The much bigger problem is human caused suffering, like rape and murder and war. That is traditionally explained through the free will defense. God wants us to share in the divine love voluntarily. Forcing us to love would be a form of metaphysical rape.

Even if the world is to an extent "real", more good is wrought through the way the world is than the bad caused by the suffering. We can share in love in more ways, even if we choose not to. Suffering then is no longer God's problem, it is a problem of our own refusal to be moral and treat one another as we should.

Of course, if the world is illusory, then we are tricking ourselves into thinking this suffering exists and our goal is to realize this and get out and back to the perfection into which we were created.

A Course in Miracles explains this wonderfully. God did not create the world, we did, and suffering exists because of our fear and guilt. Unsatisfied with the equal love God was giving to all of us in perfection, we (who find ourselves in this universe) demanded special love. We wanted to be loved more. When God refused to give in to our egoistic demands we then imagined this world up where we could be special. The dream of suffering and death "prove" we are more powerful than the God who refused us the special status we "deserve". Knowing we can't really hurt ourselves, God permits us to sulk in the corner until we get over our upset. At the same time God descended into the dream to remind us that we are dreaming and can wake up at any time when we are ready to return to the perfection into which we were created.

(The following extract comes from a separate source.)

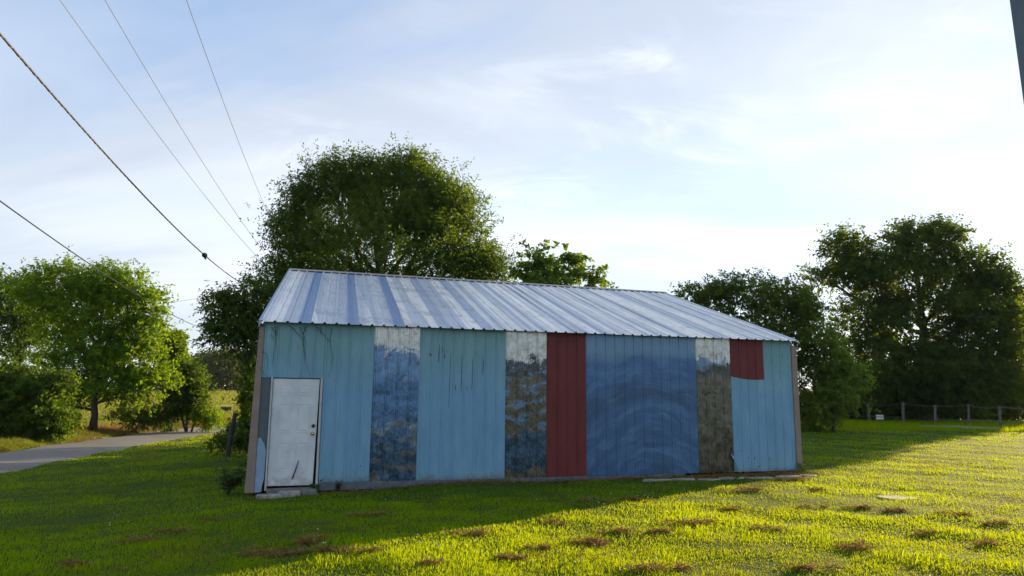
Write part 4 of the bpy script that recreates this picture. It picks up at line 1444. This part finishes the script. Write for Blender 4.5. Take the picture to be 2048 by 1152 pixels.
slab('concrete_piece', 'flat pale concrete cover lying alone in the sunny lawn', 'concrete', p[0], p[1], .62, .50, .012, .2, CONC, 91, rough=.22, sides=12)

# stick on the door
m = MB(); a = np.array([-1.425, -.045, .10]); b = np.array([-1.325, .004, .44])
m.tube([a, (a + b) / 2 + np.array([.006, 0, 0]), b], [.015, .013, .006], 6)
o = m.build('stick', simple('dark_stick', (.03, .028, .03), .8)); o.location = tuple(O); o.rotation_euler = (0, 0, YAW)
tag(o, 'short dark stick leaning on the lower part of the white door', 'stick')


# dead vines hanging under the eave
VINE = simple('dead_vine', (.045, .040, .032), .9)


def vine(label, strands):
    root = empty('dead_vine', tuple(O), YAW); tag(root, label, 'vine', 'dead vines on the wall')
    g = random.Random(len(label))
    for st in strands:
        m = MB(); pp = []
        for i in range(len(st) - 1):
            (u0, z0), (u1, z1) = st[i], st[i + 1]
            for k in range(6):
                f = k / 6
                pp.append((u0 + (u1 - u0) * f + g.uniform(-.010, .010), -.030 + g.uniform(-.006, .004), z0 + (z1 - z0) * f))
        pp.append((st[-1][0], -.030, st[-1][1]))
        n = len(pp)
        m.tube(pp, [.006 - .004 * k / n for k in range(n)], 5)
        m.build('tendril', VINE, root, smooth=True)


vine('dead vine with forked tendrils under the eave above the door', [[(-1.62, 2.98), (-1.50, 2.86), (-1.36, 2.72), (-1.32, 2.45), (-1.30, 2.3), (-1.24, 2.12), (-1.18, 2.01)], [(-1.36, 2.97), (-1.36, 2.75), (-1.34, 2.5), (-1.31, 2.33)], [(-1.30, 2.98), (-1.36, 2.86)],
     [(-1.44, 2.96), (-1.36, 2.80), (-1.29, 2.6)]])
vine('dead vine under the eave right of the door top', [[(-1.12, 2.97), (-1.00, 2.84), (-.86, 2.70), (-.80, 2.4), (-.82, 2.15), (-.86, 2.0)], [(-.84, 2.96), (-.86, 2.78), (-.86, 2.68)], [(-1.05, 2.97), (-1.04, 2.82)]])
vine('dead vine clinging to the tan left corner trim', [[(-2.12, 2.95), (-2.17, 2.75), (-2.20, 2.5), (-2.17, 2.30), (-2.10, 2.12), (-2.0, 2.02), (-1.93, 1.98)], [(-2.19, 2.44), (-2.08, 2.46), (-2.0, 2.40), (-1.99, 2.1)], [(-1.9, 2.96), (-1.86, 2.7), (-1.88, 2.45), (-1.90, 2.2)],
     [(-1.84, 2.96), (-1.88, 2.76)], [(-1.96, 2.94), (-1.90, 2.84), (-1.82, 2.80)], [(-1.95, 2.80), (-1.90, 2.70)]])


# leafy weeds
def weed(label, u, v, n, h, leafsz, mat, seed, spread=.2, name='weed', cat='plant'):
    g = np.random.default_rng(seed)
    p = b2w(u, v); p[2] = float(H(p[0], p[1]))
    root = empty(name, tuple(p)); tag(root, label, cat)
    vs = []
    st = MB()
    for k in range(n):
        a = g.uniform(0, 6.28); hh_ = h * g.uniform(.5, 1.05); r = spread * g.uniform(.2, 1)
        top = np.array([math.cos(a) * r, math.sin(a) * r, hh_])
        st.tube([(0, 0, -.03), top * np.array([.4, .4, .55]), top], [.006, .005, .003], 5)
        q = 9
        f = g.uniform(.25, 1, q)
        b = top[None] * np.stack([f ** 1.3, f ** 1.3, f], 1)
        aa = g.uniform(0, 6.28, q)
        d = unit(np.stack([np.cos(aa), np.sin(aa), g.normal(.1, .3, q)], 1))
        nr_ = unit(np.array([0, 0, 1.]) + g.normal(size=(q, 3)) * .35)
        sz = leafsz * g.uniform(.6, 1.2, q)
        vs.append(leaf_cloud(b, d, nr_, sz, sz * .5))
    st.build('stem', VINE, root)
    v_ = np.concatenate(vs)
    kites('foliage', v_, np.clip(g.normal(.5, .2, len(v_)), 0, 1), mat, root)
    return root


WEED = leaf_mat('weed_leaves', (.03, .085, .02), (.07, .14, .03), (.12, .20, .03), .35, .4)
DEADL = leaf_mat('dead_leaves', (.03, .018, .012), (.06, .035, .02), (.05, .03, .01), .15, .2)
weed('leafy green weeds growing beside the left corner of the barn', -2.55, .35, 22, .62, .16, WEED, 101, .38)
weed('small weed rising at the right door jamb', -.99, -.06, 4, .26, .10, WEED, 102, .10)
weed('dried brown weed against the wall right of the door', -.60, -.07, 4, .26, .08, DEADL, 103, .09)
weed('tall grass tuft at the right corner of the barn', 10.02, -.14, 5, .28, .10, YOUNG, 104, .12)
weed('pale weed sprouting before the bent sheet corner', 7.65, -.85, 4, .16, .07, YOUNG, 105, .14)

# ------------------------------------------------------------------ evening haze
hz = MB(); hz.box((-430, -160, -6), (430, 710, 34))
hm = bpy.data.materials.new('evening_haze'); hm.use_nodes = True
hm.node_tree.nodes.clear()
hv = hm.node_tree.nodes.new('ShaderNodeVolumePrincipled'); ho = hm.node_tree.nodes.new('ShaderNodeOutputMaterial')
hv.inputs['Color'].default_value = (.80, .88, 1.0, 1); hv.inputs['Density'].default_value = .00009; hv.inputs['Anisotropy'].default_value = .0
hm.node_tree.links.new(hv.outputs[0], ho.inputs['Volume'])
haze = hz.build('haze', hm); haze['kind'] = 'stuff'; haze['label'] = 'thin evening haze over the field and lawn'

It makes sense because real people do this all the time. There is nothing new that we can't test about what may or may not be the motivations of spirits who want to experience horrible things just to see what it's like. The psychology of the Course is real world human psychology and can be seen in child development all over the world. Children sulk. Adults sulk. We project our emotions and delusions onto the world. We punish ourselves unnecessarily out of misplaced guilt. It makes sense to suppose that if we do this on Earth than we would do the same on a grander scale in some higher dimension. There's nothing in it that resembles speculation about what stunts Superman would pull to see if he could jump off the Empire State Building or whatever.

Suffering acts also as a motivation to escape the world. It acts as a motivation to do good to others so that we can grow in wisdom and compassion. So we move up the evolutionary ladder from plants to animals on to humans, and while the capacity for suffering increases so too do the benefits increase at a much faster rate. So a plant suffers less than a cow but it gets less out of life than the cow, and the cow suffers less than a human but it gets less out of life than the human. And this continues until we realize that the world is illusory and then we can either leave it forever or we can take the path of the bodhisattva and deliberately return to the world and choose to suffer more to alleviate the suffering of others. We can grow into perfect expressions of morality rather than just being bored and bouncing around the universe to see what it's like.

And as I've written over a thousand words by now I'll end here.